• [TO BE DONE]:
Determine which lines of the records include the word "scene", and copy them.

• [DATA ROWS]:
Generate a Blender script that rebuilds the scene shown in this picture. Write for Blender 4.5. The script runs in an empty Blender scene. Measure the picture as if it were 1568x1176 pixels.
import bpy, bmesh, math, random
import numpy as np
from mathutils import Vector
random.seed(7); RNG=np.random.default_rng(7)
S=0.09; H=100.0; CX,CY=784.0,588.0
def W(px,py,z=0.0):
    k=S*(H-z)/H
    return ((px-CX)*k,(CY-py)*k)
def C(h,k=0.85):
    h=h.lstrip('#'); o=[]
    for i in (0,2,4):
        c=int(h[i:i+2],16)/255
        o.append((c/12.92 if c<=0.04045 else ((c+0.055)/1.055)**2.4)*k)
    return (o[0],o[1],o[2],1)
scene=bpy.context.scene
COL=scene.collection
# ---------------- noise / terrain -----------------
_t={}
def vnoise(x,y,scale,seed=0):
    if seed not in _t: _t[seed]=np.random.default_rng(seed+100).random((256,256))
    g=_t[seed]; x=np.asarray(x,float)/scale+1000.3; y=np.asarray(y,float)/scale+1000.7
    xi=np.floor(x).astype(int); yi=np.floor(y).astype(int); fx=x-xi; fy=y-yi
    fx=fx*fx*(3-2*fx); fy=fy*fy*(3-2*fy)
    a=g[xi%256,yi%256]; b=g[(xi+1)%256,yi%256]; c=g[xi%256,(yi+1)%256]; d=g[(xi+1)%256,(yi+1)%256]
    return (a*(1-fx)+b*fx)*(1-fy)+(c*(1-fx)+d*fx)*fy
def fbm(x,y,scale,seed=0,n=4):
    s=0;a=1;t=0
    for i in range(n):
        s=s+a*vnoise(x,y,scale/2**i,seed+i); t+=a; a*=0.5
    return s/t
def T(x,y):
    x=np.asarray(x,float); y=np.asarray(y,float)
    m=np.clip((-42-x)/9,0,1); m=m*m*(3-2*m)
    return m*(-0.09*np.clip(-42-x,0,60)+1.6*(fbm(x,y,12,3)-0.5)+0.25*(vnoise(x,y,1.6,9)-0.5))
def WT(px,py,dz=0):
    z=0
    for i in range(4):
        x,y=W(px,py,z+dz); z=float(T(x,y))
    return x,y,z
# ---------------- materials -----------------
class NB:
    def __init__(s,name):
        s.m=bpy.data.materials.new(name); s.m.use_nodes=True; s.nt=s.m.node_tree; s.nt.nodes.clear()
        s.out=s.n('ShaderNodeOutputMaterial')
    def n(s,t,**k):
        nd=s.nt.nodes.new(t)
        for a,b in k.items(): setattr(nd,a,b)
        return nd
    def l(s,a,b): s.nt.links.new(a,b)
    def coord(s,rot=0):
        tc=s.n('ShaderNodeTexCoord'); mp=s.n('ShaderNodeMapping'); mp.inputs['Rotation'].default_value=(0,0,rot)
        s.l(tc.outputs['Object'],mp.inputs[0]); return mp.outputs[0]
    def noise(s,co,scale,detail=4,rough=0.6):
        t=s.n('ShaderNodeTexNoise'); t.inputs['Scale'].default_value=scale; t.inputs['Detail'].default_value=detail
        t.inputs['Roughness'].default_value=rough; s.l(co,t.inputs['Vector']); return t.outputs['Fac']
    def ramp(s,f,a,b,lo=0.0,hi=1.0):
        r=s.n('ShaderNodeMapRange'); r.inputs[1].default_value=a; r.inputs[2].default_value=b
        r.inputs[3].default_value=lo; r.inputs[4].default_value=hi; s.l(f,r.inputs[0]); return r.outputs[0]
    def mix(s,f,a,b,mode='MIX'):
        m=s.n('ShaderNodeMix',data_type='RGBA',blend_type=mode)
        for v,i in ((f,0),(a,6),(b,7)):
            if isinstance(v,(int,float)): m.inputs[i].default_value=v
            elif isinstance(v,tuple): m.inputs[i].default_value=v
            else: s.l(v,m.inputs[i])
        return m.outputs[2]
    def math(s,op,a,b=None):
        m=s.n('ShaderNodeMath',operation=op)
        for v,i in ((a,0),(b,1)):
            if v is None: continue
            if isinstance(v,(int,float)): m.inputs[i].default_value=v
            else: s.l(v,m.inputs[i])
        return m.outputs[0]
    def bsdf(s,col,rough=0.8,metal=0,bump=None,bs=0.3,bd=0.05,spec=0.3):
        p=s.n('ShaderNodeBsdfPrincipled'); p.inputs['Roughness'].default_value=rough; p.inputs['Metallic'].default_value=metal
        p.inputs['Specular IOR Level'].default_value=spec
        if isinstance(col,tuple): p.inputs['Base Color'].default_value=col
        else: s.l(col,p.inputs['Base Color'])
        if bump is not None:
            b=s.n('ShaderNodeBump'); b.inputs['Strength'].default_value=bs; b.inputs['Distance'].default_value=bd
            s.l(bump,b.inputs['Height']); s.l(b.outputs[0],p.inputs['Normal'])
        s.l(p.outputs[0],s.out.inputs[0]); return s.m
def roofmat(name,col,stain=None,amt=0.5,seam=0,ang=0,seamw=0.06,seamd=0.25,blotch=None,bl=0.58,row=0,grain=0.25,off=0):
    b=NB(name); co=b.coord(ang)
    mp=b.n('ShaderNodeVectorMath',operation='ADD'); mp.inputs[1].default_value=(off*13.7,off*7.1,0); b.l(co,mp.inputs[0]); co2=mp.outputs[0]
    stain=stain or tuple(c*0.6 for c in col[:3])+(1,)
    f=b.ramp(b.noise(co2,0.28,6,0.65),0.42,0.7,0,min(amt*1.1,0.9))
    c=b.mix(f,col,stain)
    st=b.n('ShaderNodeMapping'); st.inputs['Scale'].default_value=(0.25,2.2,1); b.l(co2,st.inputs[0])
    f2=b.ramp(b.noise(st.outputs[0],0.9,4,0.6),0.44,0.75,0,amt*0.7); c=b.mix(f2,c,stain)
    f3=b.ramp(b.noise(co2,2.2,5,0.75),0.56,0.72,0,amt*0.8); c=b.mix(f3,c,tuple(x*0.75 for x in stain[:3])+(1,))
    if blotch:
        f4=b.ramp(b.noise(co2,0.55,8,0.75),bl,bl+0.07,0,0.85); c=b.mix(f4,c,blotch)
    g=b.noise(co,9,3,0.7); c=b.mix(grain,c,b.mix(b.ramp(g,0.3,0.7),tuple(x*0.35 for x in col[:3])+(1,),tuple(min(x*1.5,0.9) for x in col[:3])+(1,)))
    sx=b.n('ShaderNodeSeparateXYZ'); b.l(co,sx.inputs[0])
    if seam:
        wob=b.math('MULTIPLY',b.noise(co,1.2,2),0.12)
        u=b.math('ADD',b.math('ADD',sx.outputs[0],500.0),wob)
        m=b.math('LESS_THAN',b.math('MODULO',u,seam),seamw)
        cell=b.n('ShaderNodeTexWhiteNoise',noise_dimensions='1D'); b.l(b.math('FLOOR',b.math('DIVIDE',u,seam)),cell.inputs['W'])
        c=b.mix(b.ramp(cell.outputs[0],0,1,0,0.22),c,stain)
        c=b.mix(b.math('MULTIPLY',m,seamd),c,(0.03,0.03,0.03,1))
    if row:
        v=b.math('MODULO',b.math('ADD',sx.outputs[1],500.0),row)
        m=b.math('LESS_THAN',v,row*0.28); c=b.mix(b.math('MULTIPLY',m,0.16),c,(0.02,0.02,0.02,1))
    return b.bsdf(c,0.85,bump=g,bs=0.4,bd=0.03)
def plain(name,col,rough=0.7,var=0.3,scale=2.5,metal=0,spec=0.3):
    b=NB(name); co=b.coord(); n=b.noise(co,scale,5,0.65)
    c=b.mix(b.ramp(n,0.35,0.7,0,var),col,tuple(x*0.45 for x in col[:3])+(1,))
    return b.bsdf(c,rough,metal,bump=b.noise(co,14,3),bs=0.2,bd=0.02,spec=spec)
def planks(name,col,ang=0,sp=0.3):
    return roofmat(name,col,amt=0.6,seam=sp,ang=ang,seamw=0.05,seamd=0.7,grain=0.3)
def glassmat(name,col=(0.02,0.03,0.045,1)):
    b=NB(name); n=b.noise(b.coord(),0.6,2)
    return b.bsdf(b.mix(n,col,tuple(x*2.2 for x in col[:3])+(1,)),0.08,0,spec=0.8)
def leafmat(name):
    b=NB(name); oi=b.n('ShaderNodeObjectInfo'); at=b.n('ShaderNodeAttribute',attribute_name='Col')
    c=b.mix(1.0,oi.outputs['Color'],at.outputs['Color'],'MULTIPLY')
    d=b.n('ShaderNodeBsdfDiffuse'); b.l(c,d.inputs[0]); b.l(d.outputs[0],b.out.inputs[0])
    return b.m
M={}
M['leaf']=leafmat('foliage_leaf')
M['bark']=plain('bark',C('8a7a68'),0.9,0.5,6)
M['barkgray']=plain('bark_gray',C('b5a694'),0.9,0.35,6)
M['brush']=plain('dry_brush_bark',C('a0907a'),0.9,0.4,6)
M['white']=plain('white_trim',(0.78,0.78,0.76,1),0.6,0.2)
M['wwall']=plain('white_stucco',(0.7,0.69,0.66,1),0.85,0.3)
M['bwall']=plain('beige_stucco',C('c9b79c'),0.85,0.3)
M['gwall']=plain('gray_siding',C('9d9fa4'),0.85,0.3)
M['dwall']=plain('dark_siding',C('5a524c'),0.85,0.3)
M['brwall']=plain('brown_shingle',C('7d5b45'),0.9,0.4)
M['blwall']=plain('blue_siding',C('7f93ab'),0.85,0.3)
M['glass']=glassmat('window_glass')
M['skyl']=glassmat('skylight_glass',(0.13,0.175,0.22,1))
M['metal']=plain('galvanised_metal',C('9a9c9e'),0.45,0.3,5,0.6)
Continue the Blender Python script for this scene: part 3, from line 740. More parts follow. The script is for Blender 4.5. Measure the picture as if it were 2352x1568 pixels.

• [CORRECT ANSWER]:
Generate a Blender script that rebuilds the scene shown in this picture. Write for Blender 4.5. The script runs in an empty Blender scene. Measure the picture as if it were 1568x1176 pixels.
scene=bpy.context.scene
COL=scene.collection
Continue the Blender Python script for this scene: part 3, from line 740. More parts follow. The script is for Blender 4.5. Measure the picture as if it were 2352x1568 pixels.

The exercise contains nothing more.